Alguien dirá que esta hipótesis es una soberana parida. Y acertará, pero a ver quién es el guapo que propone otra mejor. Hace unos años sugerí que apareciera alguna bandera nacional en las manifestaciones contra ETA del país vasco, y un dirigente donostiarra del movimiento cívico replicó que él prefería la pirata. Porque todo vasco que se precie de serlo lleva dentro un filibustero barojiano, un capitán Chimista: en el lóbulo izquierdo un arete, como el alcalde de Bermeo, y sobre el hombro del lado opuesto, una guacamaya que canta zortzicos.
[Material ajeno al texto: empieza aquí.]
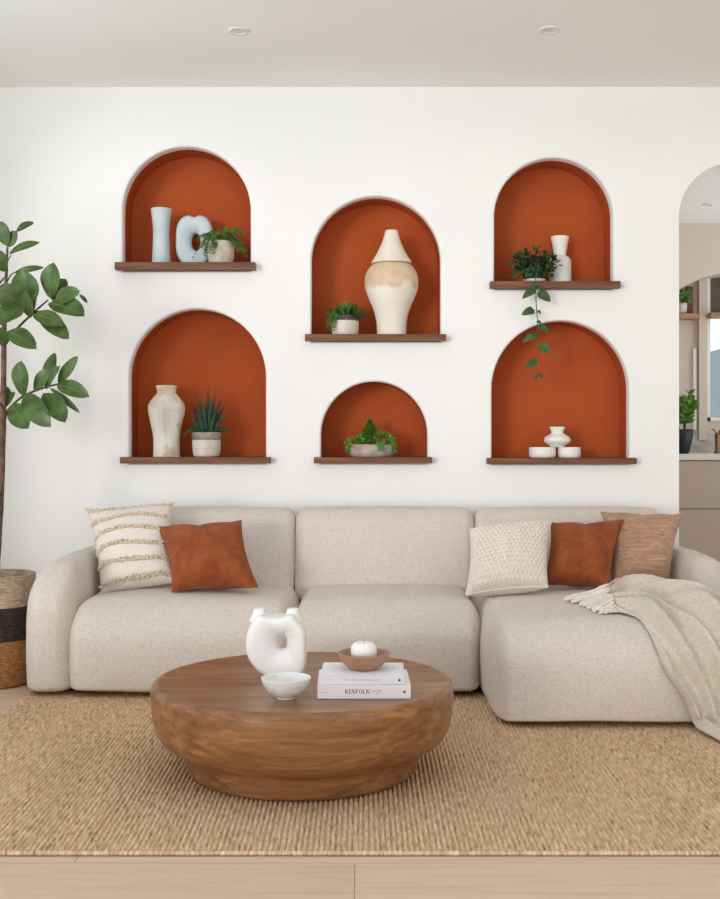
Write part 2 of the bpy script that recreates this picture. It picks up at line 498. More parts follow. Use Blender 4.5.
kback = merge(box(kc-kr, wx0, KB, KB+.08, .9, kz+kr), box(wx1, kc+kr, KB, KB+.08, .9, kz+kr),
              box(wx0, wx1, KB, KB+.08, .9, wz0), box(wx0, wx1, KB, KB+.08, wz1, kz+kr))
struct('wall_kitchen', merge(kf, loft([[(x, y, z) for x, z in kp] for y in (KW, KB)]), kback), M['beige_wall'])
struct('wall_kitchen_left', box(.84, .9, D+.26, KW, 0, ZC), M['beige_wall'])
wf = struct('window_1', merge(box(wx0-.0, wx0+.035, KB-.02, KB+.06, wz0, wz1), box(wx1-.035, wx1, KB-.02, KB+.06, wz0, wz1),
      box(wx0, wx1, KB-.02, KB+.06, wz0, wz0+.03), box(wx0, wx1, KB-.02, KB+.06, wz1-.03, wz1)), M['frame'])
mesh_obj('pane', box(wx0+.03, wx1-.03, KB+.02, KB+.026, wz0+.02, wz1-.02), M['glass'], wf, False)
zb = Z(315, KB)
tag(mesh_obj('roller_blind', box(wx0+.035, wx1-.035, KB-.015, KB+.005, zb, wz1-.03), M['blind'], None, False),
    'dark roller blind pulled part way down the kitchen window', 'blind')
tag(mesh_obj('window_shelf', box(wx0+.0, kc+kr-.05, KB-.16, KB-.03, Z(319.5, KB), Z(314.5, KB)), M['tan_wood'], None, False),
    'brown wooden shelf across the kitchen window under the dark blind', 'shelf')
# neighbouring building outside the kitchen window
v = [(3.2,13,0),(6.5,13,0),(6.5,13,Z(325,13)+.35),(3.2,13,Z(349,13)-.24),(3.2,14,0),(6.5,14,0),(6.5,14,Z(325,13)+.35),(3.2,14,Z(349,13)-.24)]
tag(mesh_obj('neighbouring_building', (v, [(0,1,2,3),(4,7,6,5),(0,4,5,1),(3,2,6,7),(0,3,7,4),(1,5,6,2)]), M['outside'], None, False),
    'blue grey neighbouring building with sloping roof line outside the kitchen window', 'building')
struct('trim_1', box(X(692.5,KB), X(695.5,KB), KB-.03, KB, Z(430,KB), Z(349,KB)), M['frame'])
struct('trim_2', box(X(697.5,KB), X(705.5,KB), KB-.05, KB, Z(440,KB), Z(262,KB)), M['beige_wall'])
# cabinets
CF = 8.75
def cabinet(x0, x1, label):
    t = thing('kitchen_cabinet', label, 'cabinet', ((x0+x1)/2, CF+.2, 0), 'greige kitchen base units')
    mesh_obj('body', box(x0, x1, CF+.022, KW-.005, .0, .905), M['cabinet'], t, False)
    for z0, z1 in ((.534, .90), (.12, .527)):
        mesh_obj('drawer', bbox_bevel(x0+.003, x1-.003, CF, CF+.02, z0, z1, .002, 1), M['cabinet'], t, False)
    mesh_obj('plinth', box(x0, x1, CF+.005, CF+.02, 0, .115), M['cabinet'], t, False)
cabinet(1.72, 2.97, 'greige two drawer kitchen unit under the black potted plant')
cabinet(2.973, 3.77, 'greige two drawer kitchen unit to the right, under the tap')
tag(mesh_obj('kitchen_worktop', bbox_bevel(1.70, 3.77, CF-.02, KW-.004, .906, .953, .004), M['worktop'], None, False),
    'pale stone kitchen worktop seen through the archway', 'worktop')
tag(mesh_obj('splashback', box(kc-kr+.005, kc+kr-.005, KB-.02, KB-.001, .905, Z(434,KB)), M['marble'], None, False),
    'grey veined marble splashback behind the kitchen tap', 'splashback')
struct('trim_3', box(kc-kr+.001, kc+kr-.001, KW-.002, KB-.021, .88, .952), M['worktop'])
# tap
fc = Vector((X(717.5, 9.0), 9.0, .953))
t = thing('kitchen_tap', 'bronze kitchen tap on the worktop below the window', 'tap', fc)
mesh_obj('tap_body', lathe([(0,0),(.028,0),(.028,.012),(.02,.02),(.02,.13),(.024,.14),(.02,.155),(0,.158)], fc, 20), M['brass'], t)
mesh_obj('spout', tube(bez([fc+Vector((0,0,.10)), fc+Vector((.02,-.02,.26)), fc+Vector((.1,-.05,.25)), fc+Vector((.11,-.06,.14))]), .011, 10), M['brass'], t)
mesh_obj('lever', tube([fc+Vector((0,0,.15)), fc+Vector((-.03,-.01,.185)), fc+Vector((-.05,-.02,.19))], .006, 8), M['brass'], t)
# black pot plant on the worktop
def bush(c, R, n, lw_, ll, prof=prof_heart, up=.35, hemi=False, bend=.12, orient=None):
    out = []
    for k in range(n):
        while True:
            d = rv(1)
            if .15 < d.length < 1: break
        if hemi and d.z < -.1: d.z = -d.z*.5
        p = Vector((c[0]+d.x*R[0], c[1]+d.y*R[1], c[2]+d.z*R[2]))
        dirn = Vector((d.x, d.y*.6-.25, d.z*.5+up*ru(-.6,1)))
        dirn = (dirn+rv(.5)).normalized()
        L = ll*ru(.7, 1.25)
        nr = orient or (Vector((0,-.9,.6))+rv(.7))
        out.append(leaf(p, p+dirn*L, lw_*ru(.75,1.2), nr, bend*ru(-.5,1.5), .25, prof, 5))
    return merge(*out)
pc = Vector((X(680, 8.92), 8.92, .953))
t = thing('potted_plant', 'leafy green plant in a glossy black pot on the kitchen worktop', 'plant', pc)
mesh_obj('pot', lathe([(0,0),(.062,0),(.075,.02),(.102,.15),(.105,.19),(.098,.192),(.094,.17),(0,.165)], pc, 36), M['black'], t)
mesh_obj('soil', lathe([(0,.172),(.0945,.17)], pc, 30), M['soil'], t)
st, lv = [], []
for k in range(13):
    a_ = ru(0, 2*PI); top = pc+Vector((math.cos(a_)*ru(.04,.13), math.sin(a_)*ru(.02,.08), ru(.34,.47)))
    path = bez([pc+Vector((math.cos(a_)*.04, math.sin(a_)*.04, .165)), pc+Vector((math.cos(a_)*.04, 0, .3)), top], 10)
    st.append(tube(path, .006, 5))
    for j in range(3, 11):
        for sgn in (-1, 1):
            dd = Vector((sgn*ru(.5,1), ru(-.6,.2), ru(.1,.7))).normalized()
            lv.append(leaf(path[j], path[j]+dd*ru(.06,.085), .036, Vector((0,-.7,.6))+rv(.5), .1, .2, prof_lance, 5))
mesh_obj('stems', merge(*st), M['fern'], t); mesh_obj('foliage', merge(*lv), M['bright'], t)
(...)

Mientras tanto, en el Índico, los aguerridos somalíes roban de las atuneras hasta los calcetines del capitán encerrado en el refrigerador, y los infantes de marina británicos ametrallan en el Estrecho banderas rojigualdas sustraídas acaso del Instituto Cervantes que les ha puesto Moratinos a los llanitos para que aprendan español, en vez de abrir centros en Arenys de Munt, que es donde más falta hacen. O en Haradhere y Mogadiscio, Somalia, una economía con futuro, donde se obtendrían probablemente ciertos retornos de nuestras inversiones en cooperación al desarrollo de la industria local, que emplea a una población seria, con fuerte arraigo familiar, y cuyos jóvenes, como el hijo del Espartero, quieren ser toreros como sus padres. Y si las expectativas financieras fallasen, siempre nos quedaría el consuelo de que asaltarían nuestros barcos vestidos de Luis Candelas, conocerían la obra del vate galaico César Antonio Molina, e incluso serían capaces de entenderse con los atuneros abducidos en eusquera batúa. Las relaciones comerciales mejoran mucho cuando se cuida su aspecto cultural.